夏、川浦① 海ノ溝洞
2019.8.3
長かった梅雨の終わりが発表され、いよいよ夏本番。そして梅雨が明けたと思ったら全国的に連日38度など40度に迫る酷暑となった。
暑くて暑くて、僕は海に行きたくなった。
海のない岐阜県にあるあの海に。
その海は関東からではアクセスが悪すぎてなかなかいけるような土地ではない。
長野にいる今なら半分の運転で済む、行くなら今しない!!
パンダさんとも調整がつき、いよいよ海水浴の始まり。
川浦谷は奥美濃を代表する大渓谷、橋から見下ろすと凄まじいゴルジュを形成している。さて今回はこの川浦谷の支流である「海ノ溝洞(うのみぞぼら、うみのみぞぼら)」が我々のターゲットである。
海ノ溝洞は、下流部に強烈なゴルジュ帯を宿し、ゴルジャーな沢ヤの一聖地として知られる。もちろん我々に正面突破は難しいため下降を選択した。
林道が並走しており下降に最適、ゴルジュを過ぎたところのガレから適当に入渓すると豊かな水量が奔流する。
しばらくは緑豊かな清流を下る。
至って穏やかな表情の溪。小鳥の囀りとともに溪に日が射す。
そして、突如 正面の視界が遮られ、異界への入り口。水路を激流が奔走し油断したらすぐに掬われてしまう。
まだゴルジュは暗く、異様な雰囲気。しかし我々はこの雰囲気を楽しむかのように異様であればあるほど興奮する。そういうタイプなのだ。

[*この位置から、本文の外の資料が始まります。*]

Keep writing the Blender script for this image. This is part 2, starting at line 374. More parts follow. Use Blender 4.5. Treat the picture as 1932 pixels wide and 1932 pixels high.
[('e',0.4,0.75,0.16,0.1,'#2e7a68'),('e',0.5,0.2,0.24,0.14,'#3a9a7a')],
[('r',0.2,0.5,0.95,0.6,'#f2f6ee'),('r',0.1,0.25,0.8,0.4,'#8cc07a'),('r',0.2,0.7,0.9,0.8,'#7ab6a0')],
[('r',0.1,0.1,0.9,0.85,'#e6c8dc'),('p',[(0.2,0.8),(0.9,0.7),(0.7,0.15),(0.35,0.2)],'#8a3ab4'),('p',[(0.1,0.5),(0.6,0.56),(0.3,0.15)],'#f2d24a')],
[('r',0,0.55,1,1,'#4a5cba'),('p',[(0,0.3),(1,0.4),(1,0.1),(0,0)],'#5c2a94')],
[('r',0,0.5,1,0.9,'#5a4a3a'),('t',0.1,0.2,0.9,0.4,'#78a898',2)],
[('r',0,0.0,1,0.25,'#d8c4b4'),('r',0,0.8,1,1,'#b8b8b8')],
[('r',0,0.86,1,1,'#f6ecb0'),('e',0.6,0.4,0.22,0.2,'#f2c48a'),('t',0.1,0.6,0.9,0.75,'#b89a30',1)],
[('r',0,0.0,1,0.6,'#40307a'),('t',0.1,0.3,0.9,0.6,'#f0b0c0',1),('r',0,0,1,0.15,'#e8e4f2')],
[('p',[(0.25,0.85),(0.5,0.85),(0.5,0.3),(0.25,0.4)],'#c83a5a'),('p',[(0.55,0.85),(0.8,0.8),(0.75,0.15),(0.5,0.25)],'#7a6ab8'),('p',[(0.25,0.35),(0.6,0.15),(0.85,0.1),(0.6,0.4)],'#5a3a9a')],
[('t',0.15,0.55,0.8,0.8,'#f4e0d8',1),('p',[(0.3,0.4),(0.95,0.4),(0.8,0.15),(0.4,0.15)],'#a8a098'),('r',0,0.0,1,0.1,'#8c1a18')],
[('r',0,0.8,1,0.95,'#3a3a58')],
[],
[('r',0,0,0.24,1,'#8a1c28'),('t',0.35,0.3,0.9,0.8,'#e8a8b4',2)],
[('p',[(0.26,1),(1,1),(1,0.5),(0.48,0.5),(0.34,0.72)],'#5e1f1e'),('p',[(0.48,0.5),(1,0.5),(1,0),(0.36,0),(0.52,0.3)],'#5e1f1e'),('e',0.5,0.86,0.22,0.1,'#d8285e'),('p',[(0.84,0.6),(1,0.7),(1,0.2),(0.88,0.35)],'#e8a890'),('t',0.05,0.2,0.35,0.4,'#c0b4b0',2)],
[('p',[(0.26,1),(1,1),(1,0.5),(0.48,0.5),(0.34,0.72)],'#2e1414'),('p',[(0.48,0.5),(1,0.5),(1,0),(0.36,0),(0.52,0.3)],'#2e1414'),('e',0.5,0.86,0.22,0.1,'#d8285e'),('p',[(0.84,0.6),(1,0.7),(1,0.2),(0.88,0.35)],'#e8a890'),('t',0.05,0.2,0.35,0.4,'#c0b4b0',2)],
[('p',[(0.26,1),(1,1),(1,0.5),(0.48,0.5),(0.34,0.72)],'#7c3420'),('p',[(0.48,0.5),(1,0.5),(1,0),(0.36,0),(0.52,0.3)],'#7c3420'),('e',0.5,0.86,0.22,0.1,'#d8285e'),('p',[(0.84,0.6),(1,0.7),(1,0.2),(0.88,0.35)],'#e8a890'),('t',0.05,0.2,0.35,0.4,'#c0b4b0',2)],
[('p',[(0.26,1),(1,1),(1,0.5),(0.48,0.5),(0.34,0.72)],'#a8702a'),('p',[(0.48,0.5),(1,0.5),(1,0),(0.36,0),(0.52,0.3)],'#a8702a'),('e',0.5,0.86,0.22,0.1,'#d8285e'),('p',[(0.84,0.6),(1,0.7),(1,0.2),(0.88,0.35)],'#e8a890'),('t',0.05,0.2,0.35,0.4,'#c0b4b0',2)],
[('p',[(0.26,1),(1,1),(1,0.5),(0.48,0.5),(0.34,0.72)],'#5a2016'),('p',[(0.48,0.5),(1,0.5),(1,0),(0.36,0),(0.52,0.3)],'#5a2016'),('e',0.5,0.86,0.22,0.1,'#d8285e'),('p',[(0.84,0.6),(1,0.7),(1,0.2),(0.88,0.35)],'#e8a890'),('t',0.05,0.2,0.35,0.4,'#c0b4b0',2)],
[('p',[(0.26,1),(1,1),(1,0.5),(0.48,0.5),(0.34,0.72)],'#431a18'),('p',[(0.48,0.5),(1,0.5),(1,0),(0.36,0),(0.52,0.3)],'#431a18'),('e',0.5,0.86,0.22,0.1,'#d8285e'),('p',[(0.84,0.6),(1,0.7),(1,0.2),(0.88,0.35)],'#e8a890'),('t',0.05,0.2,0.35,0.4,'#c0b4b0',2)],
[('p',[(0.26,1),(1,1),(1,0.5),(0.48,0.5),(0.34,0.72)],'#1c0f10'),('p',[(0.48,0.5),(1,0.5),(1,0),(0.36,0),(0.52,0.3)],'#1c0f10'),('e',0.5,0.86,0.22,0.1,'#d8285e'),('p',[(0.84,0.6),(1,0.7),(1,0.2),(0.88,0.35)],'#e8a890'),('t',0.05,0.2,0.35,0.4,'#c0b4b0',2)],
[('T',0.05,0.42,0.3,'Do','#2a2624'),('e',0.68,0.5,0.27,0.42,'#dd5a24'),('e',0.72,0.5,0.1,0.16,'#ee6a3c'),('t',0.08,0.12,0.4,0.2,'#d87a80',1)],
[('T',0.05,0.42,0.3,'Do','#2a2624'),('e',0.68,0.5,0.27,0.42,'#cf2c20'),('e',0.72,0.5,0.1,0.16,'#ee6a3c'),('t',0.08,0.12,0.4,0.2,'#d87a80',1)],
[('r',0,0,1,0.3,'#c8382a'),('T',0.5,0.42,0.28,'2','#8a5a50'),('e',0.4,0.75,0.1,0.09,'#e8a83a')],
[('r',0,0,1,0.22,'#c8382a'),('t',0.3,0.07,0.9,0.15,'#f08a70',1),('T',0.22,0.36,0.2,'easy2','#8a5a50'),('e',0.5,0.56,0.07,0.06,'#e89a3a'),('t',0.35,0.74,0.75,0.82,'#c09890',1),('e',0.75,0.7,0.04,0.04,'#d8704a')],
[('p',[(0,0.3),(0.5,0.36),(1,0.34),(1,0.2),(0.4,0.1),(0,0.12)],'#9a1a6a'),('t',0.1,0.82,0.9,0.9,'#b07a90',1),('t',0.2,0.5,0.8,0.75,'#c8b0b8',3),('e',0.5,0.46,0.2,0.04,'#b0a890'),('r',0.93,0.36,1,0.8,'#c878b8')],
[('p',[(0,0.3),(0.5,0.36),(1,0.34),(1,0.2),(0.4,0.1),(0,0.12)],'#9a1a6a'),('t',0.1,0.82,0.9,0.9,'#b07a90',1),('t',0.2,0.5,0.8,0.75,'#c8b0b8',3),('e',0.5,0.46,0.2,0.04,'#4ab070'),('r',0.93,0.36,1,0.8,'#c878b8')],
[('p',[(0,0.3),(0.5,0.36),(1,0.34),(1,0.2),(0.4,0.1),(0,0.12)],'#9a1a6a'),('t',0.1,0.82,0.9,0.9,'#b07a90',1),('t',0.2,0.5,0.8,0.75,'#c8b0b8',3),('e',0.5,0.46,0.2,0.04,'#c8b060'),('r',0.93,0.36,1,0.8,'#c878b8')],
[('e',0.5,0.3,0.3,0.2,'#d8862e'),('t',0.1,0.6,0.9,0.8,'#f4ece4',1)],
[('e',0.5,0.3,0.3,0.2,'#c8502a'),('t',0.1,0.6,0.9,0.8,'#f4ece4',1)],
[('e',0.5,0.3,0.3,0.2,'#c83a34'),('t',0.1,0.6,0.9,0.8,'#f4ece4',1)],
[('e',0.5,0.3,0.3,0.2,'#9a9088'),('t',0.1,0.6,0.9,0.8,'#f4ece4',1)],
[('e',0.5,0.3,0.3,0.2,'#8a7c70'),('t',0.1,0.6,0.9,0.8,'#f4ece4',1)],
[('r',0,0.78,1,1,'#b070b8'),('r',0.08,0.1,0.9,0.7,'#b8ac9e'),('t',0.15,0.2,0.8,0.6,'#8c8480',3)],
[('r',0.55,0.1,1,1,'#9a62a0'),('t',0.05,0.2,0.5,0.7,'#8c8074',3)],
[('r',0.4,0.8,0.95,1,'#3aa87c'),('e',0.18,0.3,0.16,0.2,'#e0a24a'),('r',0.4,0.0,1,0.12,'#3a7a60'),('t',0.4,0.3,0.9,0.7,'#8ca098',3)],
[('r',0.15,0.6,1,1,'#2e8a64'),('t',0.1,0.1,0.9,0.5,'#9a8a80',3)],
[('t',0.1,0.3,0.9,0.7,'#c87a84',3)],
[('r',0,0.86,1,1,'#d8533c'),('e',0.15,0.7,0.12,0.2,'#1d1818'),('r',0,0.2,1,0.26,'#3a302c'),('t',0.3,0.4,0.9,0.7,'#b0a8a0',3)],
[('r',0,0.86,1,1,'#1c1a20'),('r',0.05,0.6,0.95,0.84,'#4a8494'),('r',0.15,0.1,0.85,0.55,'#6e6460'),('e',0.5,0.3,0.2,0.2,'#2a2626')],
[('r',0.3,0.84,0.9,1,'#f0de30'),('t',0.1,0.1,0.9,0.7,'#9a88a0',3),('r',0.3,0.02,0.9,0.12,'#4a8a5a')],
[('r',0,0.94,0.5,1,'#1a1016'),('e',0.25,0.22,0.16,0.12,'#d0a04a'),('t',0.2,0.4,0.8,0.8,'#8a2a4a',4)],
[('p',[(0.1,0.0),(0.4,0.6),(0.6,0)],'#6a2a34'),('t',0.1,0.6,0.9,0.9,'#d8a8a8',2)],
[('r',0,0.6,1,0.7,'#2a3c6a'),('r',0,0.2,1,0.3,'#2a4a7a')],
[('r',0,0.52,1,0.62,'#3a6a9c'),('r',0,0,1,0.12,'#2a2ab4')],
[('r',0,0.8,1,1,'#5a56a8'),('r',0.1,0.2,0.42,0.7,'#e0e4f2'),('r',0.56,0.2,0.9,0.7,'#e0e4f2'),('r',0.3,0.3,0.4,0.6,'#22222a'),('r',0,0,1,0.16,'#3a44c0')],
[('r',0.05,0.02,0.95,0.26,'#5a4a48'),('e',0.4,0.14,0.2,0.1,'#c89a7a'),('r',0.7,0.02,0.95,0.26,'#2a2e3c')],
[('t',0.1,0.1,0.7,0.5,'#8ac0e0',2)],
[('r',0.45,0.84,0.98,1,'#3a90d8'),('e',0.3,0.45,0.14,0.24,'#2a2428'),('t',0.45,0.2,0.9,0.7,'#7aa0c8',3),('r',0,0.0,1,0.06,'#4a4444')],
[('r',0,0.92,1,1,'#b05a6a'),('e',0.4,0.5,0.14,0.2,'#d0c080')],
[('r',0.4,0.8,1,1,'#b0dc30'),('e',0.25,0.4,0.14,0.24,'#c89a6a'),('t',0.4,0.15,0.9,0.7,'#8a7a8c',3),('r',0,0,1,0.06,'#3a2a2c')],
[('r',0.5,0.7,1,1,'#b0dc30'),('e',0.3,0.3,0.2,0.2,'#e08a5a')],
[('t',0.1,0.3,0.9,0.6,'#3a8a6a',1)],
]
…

下流側は少し開けていて20mほどの滝が左岸より注ぐ。人工的に作られたかのような配置。ここから先、川浦谷に注ぐまでずっと奇跡の渓相は続く。
一際怪しい水路区間、仄暗い岩盤を深い深い青がゴポゴポと流れる。
底の岩盤なのか水質なのか、やたらと青い水。こんなに青いのはかつて見たことがない。
このすぐ淵の先には、海ノ溝洞のシンボルであるチョックストーンとその上の3m激流滝が控える。
激流滝は飛び込みといった類の可能性を感じないほどに渦巻き恐ろしい(強者は飛び込み、チョックストーンを潜るというが…)
しかしそこはうまい具合に左岸に棚が続いており、少し上に太い木が生えている。15mほどの空中懸垂で容易に通過が可能となる。
理解不能な形状の岩盤に巨大な岩が突き刺さる。その上には巨大な流木が引っかかり少しそれが残念に感じる。
遡行突破では核心となる箇所のようだ。
岩の下からブクブクと大量の気泡が湧き実に不気味、しかし我々はこんな奇異光景がたまらなく好きなのだ、人智を超越した何かの力を感じる。
チョックストーンの下流は暖かい箇所。この日は泳ぎっぱなしでも寒さはあまり感じなかった。
終始美しい。
この下流も大きく開けている。そこは滝の落ち口。
海ノ溝洞において最大規模の滝、落差は4、5m程度だが 勢いが半端ではない。激流とはこのこと。壺も広大だが泡がブワァと湧き迫力満点!
ここは右岸から飛び込み、最高に爽快!!
陽はほぼ翳ってしまったがその青い滝壺に心酔。陽がさしたらどんな光景なのだろうか…?
右っ側には少し陽が当たる、とてもクリアな青。ここは神域の空間!
まだまだ下流側も美しいです、神秘的な廊下が現れる。
廊下の手前は段になっており、激流。飛び込むのを躊躇するが、飛び込む以外に選択肢はなくザックから着水するように背から飛び込む。
意外と問題なくパンダさんも続く。パンダさんは足がついたらしい(笑)
廊下を泳げば日々の疲れなど忘れてしまう。
なんというかもう絵本の世界、地獄の渓相かと思ったらファンタジー映画のような明るい別天地。めくるめく展開、全てが完璧に完結する。
どこまでも泳ぎ?流される。
まじで全てが見どころです。
様々な渓谷を歩き、写してきたパンダさんもこのような谷はかつて経験がないという。
サイコーです!!
夢も覚める頃が近ずく。
ここで右岸にフィックスしておいたロープと伝う。
川浦本谷との出会い、夢の終わりすらも絶景なのだ。
本谷の出会い前後も壮絶な光景。
こうして短い夢の探索は終わった。
あまり文で感想を書いても意味がないと思う、気になったらいってみてほしい。遡行は篤志家向けであるが、下降に関しては、水量と天気と相談すればさして困難となるところはない ただし、大水量であるし水温も平時は恐ろしく低い、それなりの経験者に限ると考えられる。
パンダさんありがとうございました!温めていた計画を最高の形にできました!